Time dilation in the oscillating decay laws of moving two-mass unstable quantum states

TL;DR

This paper investigates how the decay laws of moving two-mass unstable quantum states are affected by relativistic time dilation, revealing conditions under which inverse-power-law decay and oscillations occur, depending on mass distribution parameters.

Contribution

It introduces a detailed analysis of decay laws for moving two-mass quantum states, highlighting the impact of mass distribution powers and bounds on long-time decay behavior and oscillations.

Findings

Long-time decay follows inverse-power-law when mass distribution powers differ.

Oscillations in survival probability occur when powers are equal but mass bounds differ.
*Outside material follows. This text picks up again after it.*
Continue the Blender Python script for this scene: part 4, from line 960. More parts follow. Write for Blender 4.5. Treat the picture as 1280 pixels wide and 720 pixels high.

Time dilation affects the period of oscillations, scaled by a weighted mean of relativistic factors.

Abstract

The decay of a moving system is studied in case the system is initially prepared in a two-mass unstable quantum state. The survival probability $\mathcal{P}_p(t)$ is evaluated over short and long times in the reference frame where the unstable system moves with constant linear momentum $p$. The mass distribution densities of the two mass states are tailored as power laws with powers $\alpha_1$ and $\alpha_2$ near the non-vanishing lower bounds $\mu_{0,1}$ and $\mu_{0,2}$ of the mass spectra, respectively. If the powers $\alpha_1$ and $\alpha_2$ differ, the long-time survival probability $\mathcal{P}_p(t)$ exhibits a dominant inverse-power-law decay and is approximately related to the survival probability at rest $\mathcal{P}_0(t)$ by a time dilation. The corresponding scaling factor $\chi_{p,k}$ reads $\sqrt{1+p^2/\mu_{0,k}^2}$, the power $\alpha_k$ being the lower of the powers $\alpha_1$ and $\alpha_2$. If the two powers coincide and the lower bounds $\mu_{0,1}$ and $\mu_{0,2}$ differ, the scaling relation is lost and damped oscillations of the survival probability $\mathcal{P}_p(t)$ appear over long times. By changing reference frame, the period $T_0$ of the oscillations at rest transforms in the longer period $T_p$ according to a factor which is the weighted mean of the scaling factors of each mass, with non-normalized weights $\mu_{0,1}$ and $\mu_{0,2}$.